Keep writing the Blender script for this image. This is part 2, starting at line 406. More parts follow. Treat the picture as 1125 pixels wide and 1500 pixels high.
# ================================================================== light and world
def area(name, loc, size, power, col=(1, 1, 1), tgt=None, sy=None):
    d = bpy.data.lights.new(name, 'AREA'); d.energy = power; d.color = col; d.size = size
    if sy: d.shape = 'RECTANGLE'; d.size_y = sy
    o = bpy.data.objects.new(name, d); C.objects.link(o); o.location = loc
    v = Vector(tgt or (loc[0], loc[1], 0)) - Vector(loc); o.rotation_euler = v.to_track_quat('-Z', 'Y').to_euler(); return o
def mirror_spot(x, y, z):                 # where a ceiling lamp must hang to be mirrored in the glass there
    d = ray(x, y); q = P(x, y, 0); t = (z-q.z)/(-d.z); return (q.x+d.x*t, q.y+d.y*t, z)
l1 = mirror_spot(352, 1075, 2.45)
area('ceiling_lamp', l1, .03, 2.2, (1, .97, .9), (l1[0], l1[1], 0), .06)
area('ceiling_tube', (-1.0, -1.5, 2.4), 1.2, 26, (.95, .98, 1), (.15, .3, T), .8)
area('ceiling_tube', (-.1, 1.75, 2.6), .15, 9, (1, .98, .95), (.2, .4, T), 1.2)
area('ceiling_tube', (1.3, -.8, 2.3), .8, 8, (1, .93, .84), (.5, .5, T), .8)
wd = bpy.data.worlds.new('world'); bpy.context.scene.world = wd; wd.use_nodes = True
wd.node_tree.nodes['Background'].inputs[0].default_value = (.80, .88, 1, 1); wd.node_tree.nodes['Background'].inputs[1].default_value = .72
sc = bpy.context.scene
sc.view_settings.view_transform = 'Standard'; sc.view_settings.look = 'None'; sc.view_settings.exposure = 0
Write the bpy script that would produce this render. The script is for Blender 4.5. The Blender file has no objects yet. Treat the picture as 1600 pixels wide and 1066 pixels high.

STATED TASK:
Recopy all the lines exactly as they appear.

RESULT OF THE EXERCISE:
Keep writing the Blender script for this image. This is part 2, starting at line 406. More parts follow. Treat the picture as 1125 pixels wide and 1500 pixels high.
# ================================================================== light and world
def area(name, loc, size, power, col=(1, 1, 1), tgt=None, sy=None):
    d = bpy.data.lights.new(name, 'AREA'); d.energy = power; d.color = col; d.size = size
    if sy: d.shape = 'RECTANGLE'; d.size_y = sy
    o = bpy.data.objects.new(name, d); C.objects.link(o); o.location = loc
    v = Vector(tgt or (loc[0], loc[1], 0)) - Vector(loc); o.rotation_euler = v.to_track_quat('-Z', 'Y').to_euler(); return o
def mirror_spot(x, y, z):                 # where a ceiling lamp must hang to be mirrored in the glass there
    d = ray(x, y); q = P(x, y, 0); t = (z-q.z)/(-d.z); return (q.x+d.x*t, q.y+d.y*t, z)
l1 = mirror_spot(352, 1075, 2.45)
area('ceiling_lamp', l1, .03, 2.2, (1, .97, .9), (l1[0], l1[1], 0), .06)
area('ceiling_tube', (-1.0, -1.5, 2.4), 1.2, 26, (.95, .98, 1), (.15, .3, T), .8)
area('ceiling_tube', (-.1, 1.75, 2.6), .15, 9, (1, .98, .95), (.2, .4, T), 1.2)
area('ceiling_tube', (1.3, -.8, 2.3), .8, 8, (1, .93, .84), (.5, .5, T), .8)
wd = bpy.data.worlds.new('world'); bpy.context.scene.world = wd; wd.use_nodes = True
wd.node_tree.nodes['Background'].inputs[0].default_value = (.80, .88, 1, 1); wd.node_tree.nodes['Background'].inputs[1].default_value = .72
sc = bpy.context.scene
sc.view_settings.view_transform = 'Standard'; sc.view_settings.look = 'None'; sc.view_settings.exposure = 0
Write the bpy script that would produce this render. The script is for Blender 4.5. The Blender file has no objects yet. Treat the picture as 1600 pixels wide and 1066 pixels high.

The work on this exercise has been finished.